Arkansas is showing what’s possible when we move faster for students
by May 30, 2026 10:38 am 357 views
After 23 years in the classroom, I have learned something simple but powerful: students will rise to the level we set for them. The question is whether the systems around them rise just as quickly. Fortunately, in Arkansas this year, something changed.
For the first time, I received my students’ state test results the same day they took the test. In past years, I waited months, by which point I was no longer teaching those students. Same-day delivery of test scores might sound like a small operational shift, but it is not. It represents a fundamental change in how we value learning, motivation and accountability.
When students take a test and then, when they get results, are in a different grade with different teachers, the connection between effort and outcome fades. But when they receive results right away, the learning is still alive. Teachers can respond in real time, and students can immediately understand what their work meant.

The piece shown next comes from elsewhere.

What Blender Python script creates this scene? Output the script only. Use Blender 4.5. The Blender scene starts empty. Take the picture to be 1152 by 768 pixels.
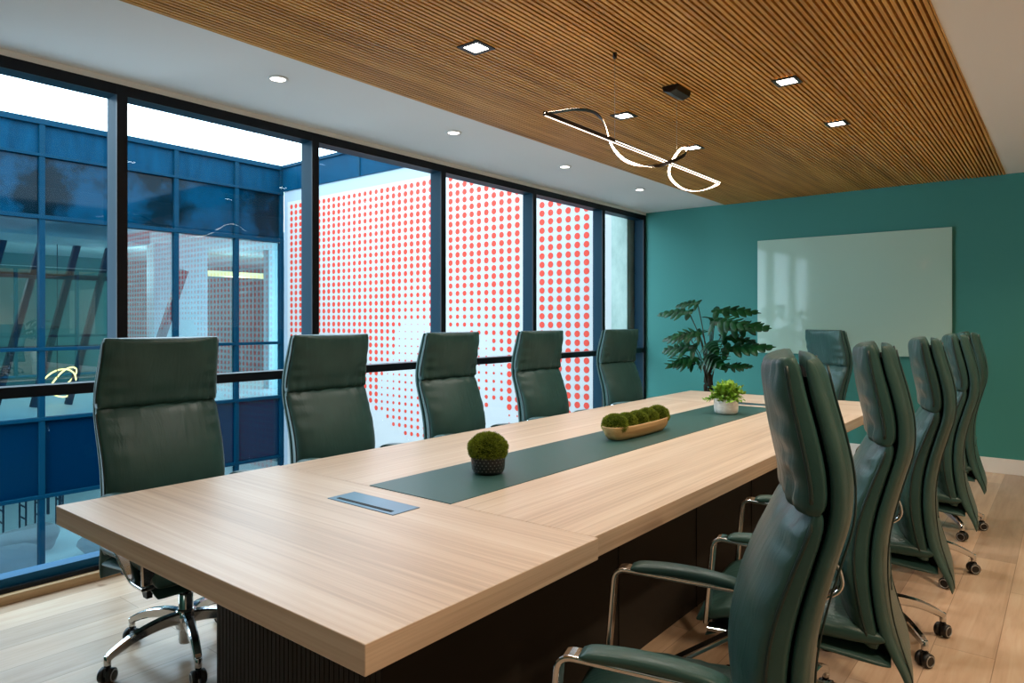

I have seen the difference firsthand. In my classroom, I try to create urgency and excitement around learning every single day. My students walk in, the bell rings and there is already a problem on the board. We work from bell to bell, revisiting old concepts, introducing new ones and challenging them with problems they have never seen before. This approach pays off. My students have made exceptional progress, and I’ve received the maximum merit pay in each of the last two years.
The same principle that governs my class also applies to assessment. When students know how they performed right away, they feel that same sense of challenge and reward. They are accountable in the moment. They are motivated to improve. And just as importantly, they begin to believe that their effort matters.

We already see this with interim assessments, which are periodic checkpoints students take throughout the school year. Students walk out of those tests and say, “I did awesome,” because they know. That knowledge matters.
In the past, state test scores were not like this – they were released into the great void of summer. Students knew they would not be held accountable, and their efforts were mixed.
This year, we received the results by 7:00 p.m. the day of the test. The next day, there was a buzz around the school as kids shared both high scores and how much they had grown. The focus on growth allowed many of our lower-scoring students to celebrate how much they improved. It also allowed us to put incentives in place and reward their efforts.
The state’s ability to deliver scores quickly shows what is possible. Teachers see their time matters. Students see that their work matters. It gives us a tool that costs little but has an enormous impact. This is exactly the kind of change we should build on in Arkansas.
I came to teaching after an initial career in international banking. I saw how math is applied in the real world and how critical it is for opportunity. But I also saw people perform better when they had clear, timely information and were rewarded. Education should be no different.
Arkansas has made progress in recent years. In large part through elements of the LEARNS Act, we are asking more of our students. We are better supporting teachers. And we are proving that improvement is not just about big, expensive reforms. Sometimes it is about doing the basics better and faster.
I believe deeply in our students, and we often underestimate them. When we challenge them and support them, they do remarkable things. But we must build systems that match that belief. Getting test scores back quickly is not the whole solution, but it’s a clear signal that Arkansas is not standing still. We’re moving forward. And if we keep moving with this kind of urgency, there’s no limit to what our students can accomplish.
Editor’s note: Lou Petrone, part of the inaugural Arkansas Excellence in Teaching Fellowship, is an 8th-grade math and Algebra 1 teacher in Fayetteville Public Schools. The opinions expressed are those of the author.